[Start of RECORDED DATA]

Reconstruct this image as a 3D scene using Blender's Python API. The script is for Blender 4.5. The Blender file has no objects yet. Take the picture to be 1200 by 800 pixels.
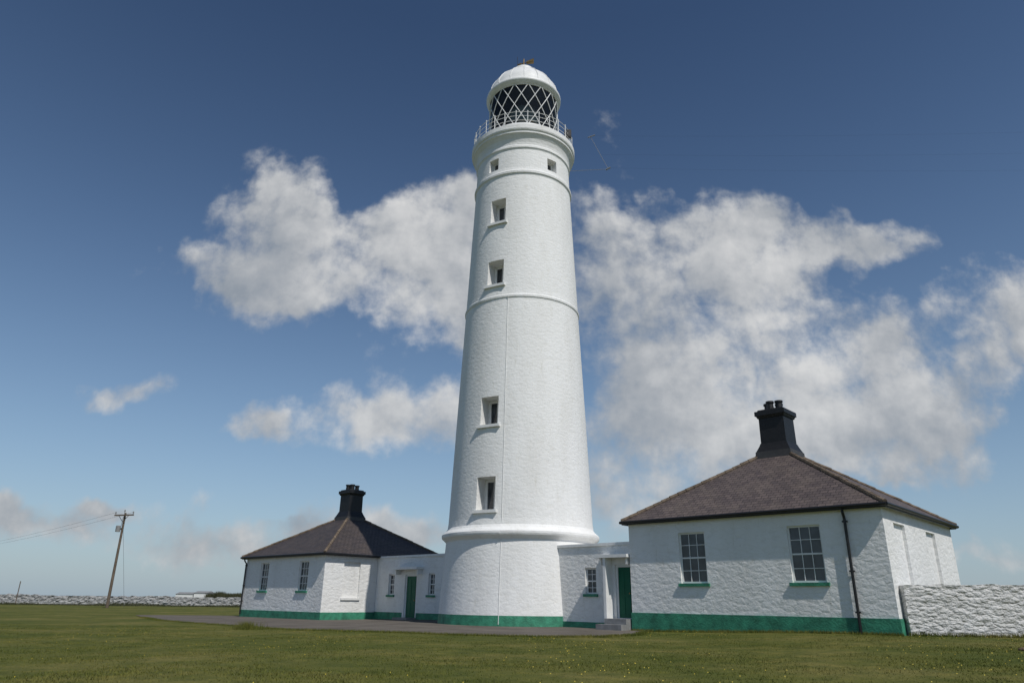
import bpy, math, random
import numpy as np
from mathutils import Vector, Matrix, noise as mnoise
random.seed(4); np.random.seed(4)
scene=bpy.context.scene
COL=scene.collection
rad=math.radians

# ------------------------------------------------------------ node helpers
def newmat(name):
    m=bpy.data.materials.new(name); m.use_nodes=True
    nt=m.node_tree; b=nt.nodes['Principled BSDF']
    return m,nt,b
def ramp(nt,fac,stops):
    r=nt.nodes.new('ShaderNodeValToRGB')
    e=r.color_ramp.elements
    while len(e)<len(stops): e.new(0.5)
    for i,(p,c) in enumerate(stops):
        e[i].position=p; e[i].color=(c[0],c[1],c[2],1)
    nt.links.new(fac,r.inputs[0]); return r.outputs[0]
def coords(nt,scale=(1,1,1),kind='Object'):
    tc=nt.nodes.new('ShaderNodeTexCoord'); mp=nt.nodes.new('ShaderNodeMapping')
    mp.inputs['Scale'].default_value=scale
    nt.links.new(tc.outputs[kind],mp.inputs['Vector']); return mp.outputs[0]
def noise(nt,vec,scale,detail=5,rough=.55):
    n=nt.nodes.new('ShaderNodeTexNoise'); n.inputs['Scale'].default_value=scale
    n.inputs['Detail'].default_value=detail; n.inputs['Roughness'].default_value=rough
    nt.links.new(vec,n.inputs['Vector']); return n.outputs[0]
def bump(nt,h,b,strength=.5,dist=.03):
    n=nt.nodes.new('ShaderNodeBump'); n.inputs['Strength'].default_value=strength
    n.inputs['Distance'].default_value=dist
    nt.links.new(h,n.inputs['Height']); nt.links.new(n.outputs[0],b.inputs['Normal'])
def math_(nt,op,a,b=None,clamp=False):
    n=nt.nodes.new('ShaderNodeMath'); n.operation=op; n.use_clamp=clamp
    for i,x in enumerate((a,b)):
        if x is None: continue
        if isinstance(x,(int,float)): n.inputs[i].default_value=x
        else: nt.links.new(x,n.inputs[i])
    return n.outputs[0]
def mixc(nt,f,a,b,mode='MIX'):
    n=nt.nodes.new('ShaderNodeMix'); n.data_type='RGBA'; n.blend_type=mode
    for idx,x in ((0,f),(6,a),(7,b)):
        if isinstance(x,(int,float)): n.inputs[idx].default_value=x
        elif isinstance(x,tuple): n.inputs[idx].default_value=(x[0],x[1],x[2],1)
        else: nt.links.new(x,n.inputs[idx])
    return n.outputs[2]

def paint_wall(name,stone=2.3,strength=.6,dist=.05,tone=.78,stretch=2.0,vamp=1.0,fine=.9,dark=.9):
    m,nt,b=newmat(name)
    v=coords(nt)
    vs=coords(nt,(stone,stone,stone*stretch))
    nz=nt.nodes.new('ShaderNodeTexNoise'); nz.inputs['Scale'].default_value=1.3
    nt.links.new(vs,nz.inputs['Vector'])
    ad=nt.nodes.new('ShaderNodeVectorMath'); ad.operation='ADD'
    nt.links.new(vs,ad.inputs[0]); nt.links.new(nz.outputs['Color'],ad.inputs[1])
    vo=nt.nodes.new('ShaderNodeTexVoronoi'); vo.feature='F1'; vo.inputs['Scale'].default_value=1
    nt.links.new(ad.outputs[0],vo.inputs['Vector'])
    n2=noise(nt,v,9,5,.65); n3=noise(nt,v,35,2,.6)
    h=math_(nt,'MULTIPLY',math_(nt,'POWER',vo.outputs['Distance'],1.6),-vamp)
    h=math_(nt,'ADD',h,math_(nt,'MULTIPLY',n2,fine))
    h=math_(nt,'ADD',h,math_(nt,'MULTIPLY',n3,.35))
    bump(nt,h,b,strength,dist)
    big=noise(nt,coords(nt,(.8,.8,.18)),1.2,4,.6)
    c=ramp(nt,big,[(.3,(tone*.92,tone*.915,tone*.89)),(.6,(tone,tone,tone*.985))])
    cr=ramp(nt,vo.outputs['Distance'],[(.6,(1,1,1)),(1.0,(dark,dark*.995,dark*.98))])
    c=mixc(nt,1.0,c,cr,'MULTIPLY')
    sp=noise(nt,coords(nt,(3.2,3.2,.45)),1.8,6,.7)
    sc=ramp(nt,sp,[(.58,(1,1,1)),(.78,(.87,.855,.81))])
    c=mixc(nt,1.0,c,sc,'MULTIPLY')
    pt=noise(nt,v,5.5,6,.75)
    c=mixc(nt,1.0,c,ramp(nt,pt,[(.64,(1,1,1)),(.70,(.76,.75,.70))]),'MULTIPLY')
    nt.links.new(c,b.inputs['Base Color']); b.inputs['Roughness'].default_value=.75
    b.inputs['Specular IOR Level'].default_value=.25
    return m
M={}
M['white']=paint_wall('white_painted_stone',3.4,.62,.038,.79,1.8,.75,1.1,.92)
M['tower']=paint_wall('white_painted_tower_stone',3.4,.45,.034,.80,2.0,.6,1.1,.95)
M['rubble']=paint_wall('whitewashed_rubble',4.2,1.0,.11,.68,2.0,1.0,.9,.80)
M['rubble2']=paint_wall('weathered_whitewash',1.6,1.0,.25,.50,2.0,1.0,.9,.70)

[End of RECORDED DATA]

INSTRUCTIONS FOR THE TASK: From the first line of the listing above, repeat every line through the one holding "rad=math.radians". Both ends count, and pictures stay out.

EXERCISE OUTPUT:
Reconstruct this image as a 3D scene using Blender's Python API. The script is for Blender 4.5. The Blender file has no objects yet. Take the picture to be 1200 by 800 pixels.
import bpy, math, random
import numpy as np
from mathutils import Vector, Matrix, noise as mnoise
random.seed(4); np.random.seed(4)
scene=bpy.context.scene
COL=scene.collection
rad=math.radians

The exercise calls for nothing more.